Opinions can be carefully thought out and passionately held, but they’re opinions nonetheless, because unlike facts they’re subjective, and matters of values, tastes, preferences, and aesthetics. You and many others find boldface markdown characters calming and I and many others find them distracting and horsy, but neither of us is factually correct or incorrect—we just have different opinions that arise out of our own personal preferences and emotional reactions to one or the other.
I didn’t mean to imply that the developers of strongly opinionated apps like iA Writer don’t care about their users. You very clearly do, and very deeply. You just express it differently than the developers of unopinionated apps.
Neither opinionated nor unopinionated software is universally better than the other; they’re just different approaches with different advantages and disadvantages. Arc is highly opinionated and Vivaldi is highly unopinionated, and they’re both great chromium browsers. If you agree with the Browser Company’s opinions about how a browser should work, you’ll love Arc; if you don’t, you won’t. Vivaldi is more like a set of tools that enable you to use a browser the way you want to use it.
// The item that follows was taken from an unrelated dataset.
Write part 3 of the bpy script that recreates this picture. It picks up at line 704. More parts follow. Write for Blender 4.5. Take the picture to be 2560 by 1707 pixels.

Opinionated apps are based on a vision of the way an app should work, and focus on protecting the user from making decisions that diverge from that vision. (As @ryanjamurphy said, they’re paternalistic in that way.) Unopinionated apps are based on a vision of empowering users to make decisions about how the app should work to best meet their own needs.
A decision to use an opinionated app (or simply use the defaults of a less opinionated app) is a decision to outsource decision-making to developer, which saves time and mental bandwidth. A decision to use an unopinionated app is a decision to spend time making choices and, in a sense, co-create the final app experience and tailor it to one’s own needs and preferences.
From a user standpoint, whether choosing either of those is a wise decision or not will depend on the individual and the context. There’s no single correct answer.
I’ll probably never understand why adding a setting to change highlights globally from yellow to pink was considered within bounds but adding a toggle to gray out markdown characters would be a betrayal of iA Writer’s vision, but when you choose an opinionated app you have to accept that the only opinion with the power to effect change is the developer’s.